- [WHAT YOU WILL DO] Output the material beneath this task exactly, images excluded.

*** GIVEN DATA ***

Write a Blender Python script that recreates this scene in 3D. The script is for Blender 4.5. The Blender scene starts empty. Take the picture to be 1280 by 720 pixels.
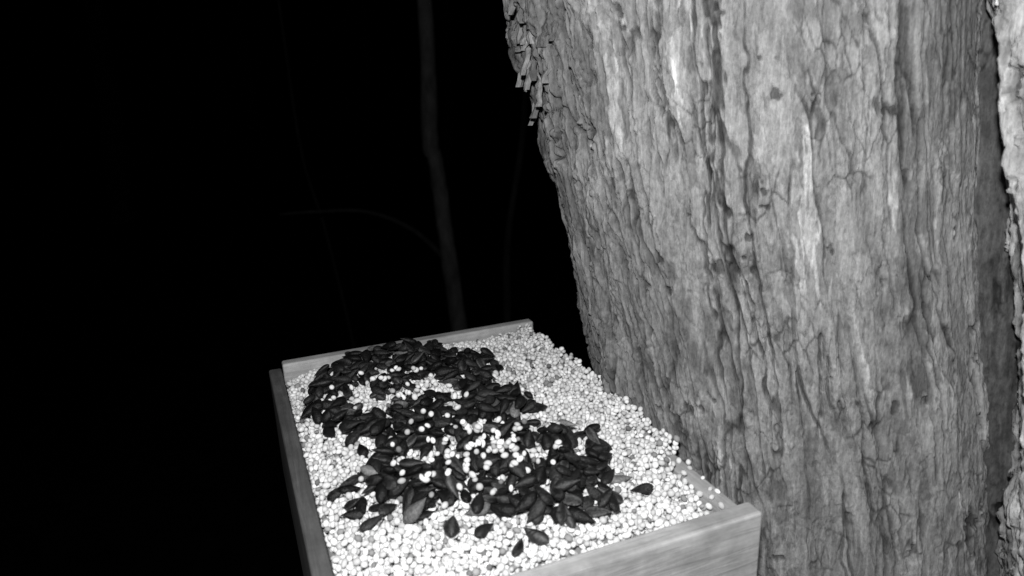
import bpy, math, random
import numpy as np
from mathutils import Vector, Matrix
random.seed(7); rng=np.random.default_rng(11)
sc=bpy.context.scene
sc.view_settings.view_transform='Standard'; sc.view_settings.look='None'
sc.view_settings.exposure=0; sc.view_settings.gamma=1
h=0.16; ZC=1.80          # camera height over tray rim / over ground
def W(x,y,z): return Vector((x*h,y*h,ZC+z*h))   # feeder units -> metres

# ---------------- noise ----------------
def hsh(ix,iy,iz,s):
    n=(ix.astype(np.int64)*374761393+iy.astype(np.int64)*668265263+iz.astype(np.int64)*2147483647+s*1274126177)&0xffffffff
    n=((n^(n>>13))*1274126177)&0xffffffff
    n=((n^(n>>16))*2246822519)&0xffffffff
    n=n^(n>>15)
    return (n&0xffffff)/float(0xffffff)
def vn(x,y,z,s=0):
    ix=np.floor(x);iy=np.floor(y);iz=np.floor(z)
    fx=x-ix;fy=y-iy;fz=z-iz
    fx=fx*fx*(3-2*fx);fy=fy*fy*(3-2*fy);fz=fz*fz*(3-2*fz)
    r=0
    for dx in(0,1):
        for dy in(0,1):
            for dz in(0,1):
                w=(fx if dx else 1-fx)*(fy if dy else 1-fy)*(fz if dz else 1-fz)
                r=r+w*hsh(ix+dx,iy+dy,iz+dz,s)
    return r*2-1
def fbm(x,y,z,s=0,o=4,g=.5):
    a=1;r=0;t=0
    for i in range(o):
        r=r+a*vn(x,y,z,s+i*17);t+=a;a*=g;x=x*2.03;y=y*2.03;z=z*2.03
    return r/t
def voro(x,y,z,s=0):
    ix=np.floor(x);iy=np.floor(y);iz=np.floor(z)
    f1=np.full(x.shape,9.);f2=np.full(x.shape,9.);c=np.zeros(x.shape)
    for dx in(-1,0,1):
        for dy in(-1,0,1):
            for dz in(-1,0,1):
                a=ix+dx;b=iy+dy;d=iz+dz
                px=a+hsh(a,b,d,s);py=b+hsh(a,b,d,s+5);pz=d+hsh(a,b,d,s+9)
                q=np.sqrt((px-x)**2+(py-y)**2+(pz-z)**2)
                m=q<f1
                f2=np.where(m,f1,np.minimum(f2,q)); c=np.where(m,hsh(a,b,d,s+13),c); f1=np.where(m,q,f1)
    return f2-f1,c
def sstep(a,b,x):
    t=np.clip((x-a)/(b-a),0,1); return t*t*(3-2*t)

# ---------------- helpers ----------------
def mesh_np(name,V,F,mat,attrs=None,smooth=True,parent=None):
    me=bpy.data.meshes.new(name)
    V=np.asarray(V,dtype=np.float32);F=np.asarray(F,dtype=np.int32)
    k=F.shape[1]
    me.vertices.add(len(V));me.vertices.foreach_set('co',V.ravel())
    me.loops.add(F.size);me.loops.foreach_set('vertex_index',F.ravel())
    me.polygons.add(len(F));me.polygons.foreach_set('loop_start',np.arange(0,F.size,k,dtype=np.int32))
    try: me.polygons.foreach_set('loop_total',np.full(len(F),k,dtype=np.int32))
    except Exception: pass
    me.update(calc_edges=True)
    me.polygons.foreach_set('use_smooth',np.full(len(F),smooth,dtype=bool))
    for n,a in (attrs or {}).items():
        at=me.attributes.new(n,'FLOAT','POINT');at.data.foreach_set('value',np.asarray(a,dtype=np.float32).ravel())
    me.materials.append(mat);me.validate()
    ob=bpy.data.objects.new(name,me);sc.collection.objects.link(ob)
    if parent: ob.parent=parent
    return ob
def empty(name):
    e=bpy.data.objects.new(name,None);sc.collection.objects.link(e);e.empty_display_size=.05;return e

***

- [RESPONSE TO THE EXERCISE]
Write a Blender Python script that recreates this scene in 3D. The script is for Blender 4.5. The Blender scene starts empty. Take the picture to be 1280 by 720 pixels.
import bpy, math, random
import numpy as np
from mathutils import Vector, Matrix
random.seed(7); rng=np.random.default_rng(11)
sc=bpy.context.scene
sc.view_settings.view_transform='Standard'; sc.view_settings.look='None'
sc.view_settings.exposure=0; sc.view_settings.gamma=1
h=0.16; ZC=1.80          # camera height over tray rim / over ground
def W(x,y,z): return Vector((x*h,y*h,ZC+z*h))   # feeder units -> metres

# ---------------- noise ----------------
def hsh(ix,iy,iz,s):
    n=(ix.astype(np.int64)*374761393+iy.astype(np.int64)*668265263+iz.astype(np.int64)*2147483647+s*1274126177)&0xffffffff
    n=((n^(n>>13))*1274126177)&0xffffffff
    n=((n^(n>>16))*2246822519)&0xffffffff
    n=n^(n>>15)
    return (n&0xffffff)/float(0xffffff)
def vn(x,y,z,s=0):
    ix=np.floor(x);iy=np.floor(y);iz=np.floor(z)
    fx=x-ix;fy=y-iy;fz=z-iz
    fx=fx*fx*(3-2*fx);fy=fy*fy*(3-2*fy);fz=fz*fz*(3-2*fz)
    r=0
    for dx in(0,1):
        for dy in(0,1):
            for dz in(0,1):
                w=(fx if dx else 1-fx)*(fy if dy else 1-fy)*(fz if dz else 1-fz)
                r=r+w*hsh(ix+dx,iy+dy,iz+dz,s)
    return r*2-1
def fbm(x,y,z,s=0,o=4,g=.5):
    a=1;r=0;t=0
    for i in range(o):
        r=r+a*vn(x,y,z,s+i*17);t+=a;a*=g;x=x*2.03;y=y*2.03;z=z*2.03
    return r/t
def voro(x,y,z,s=0):
    ix=np.floor(x);iy=np.floor(y);iz=np.floor(z)
    f1=np.full(x.shape,9.);f2=np.full(x.shape,9.);c=np.zeros(x.shape)
    for dx in(-1,0,1):
        for dy in(-1,0,1):
            for dz in(-1,0,1):
                a=ix+dx;b=iy+dy;d=iz+dz
                px=a+hsh(a,b,d,s);py=b+hsh(a,b,d,s+5);pz=d+hsh(a,b,d,s+9)
                q=np.sqrt((px-x)**2+(py-y)**2+(pz-z)**2)
                m=q<f1
                f2=np.where(m,f1,np.minimum(f2,q)); c=np.where(m,hsh(a,b,d,s+13),c); f1=np.where(m,q,f1)
    return f2-f1,c
def sstep(a,b,x):
    t=np.clip((x-a)/(b-a),0,1); return t*t*(3-2*t)

# ---------------- helpers ----------------
def mesh_np(name,V,F,mat,attrs=None,smooth=True,parent=None):
    me=bpy.data.meshes.new(name)
    V=np.asarray(V,dtype=np.float32);F=np.asarray(F,dtype=np.int32)
    k=F.shape[1]
    me.vertices.add(len(V));me.vertices.foreach_set('co',V.ravel())
    me.loops.add(F.size);me.loops.foreach_set('vertex_index',F.ravel())
    me.polygons.add(len(F));me.polygons.foreach_set('loop_start',np.arange(0,F.size,k,dtype=np.int32))
    try: me.polygons.foreach_set('loop_total',np.full(len(F),k,dtype=np.int32))
    except Exception: pass
    me.update(calc_edges=True)
    me.polygons.foreach_set('use_smooth',np.full(len(F),smooth,dtype=bool))
    for n,a in (attrs or {}).items():
        at=me.attributes.new(n,'FLOAT','POINT');at.data.foreach_set('value',np.asarray(a,dtype=np.float32).ravel())
    me.materials.append(mat);me.validate()
    ob=bpy.data.objects.new(name,me);sc.collection.objects.link(ob)
    if parent: ob.parent=parent
    return ob
def empty(name):
    e=bpy.data.objects.new(name,None);sc.collection.objects.link(e);e.empty_display_size=.05;return e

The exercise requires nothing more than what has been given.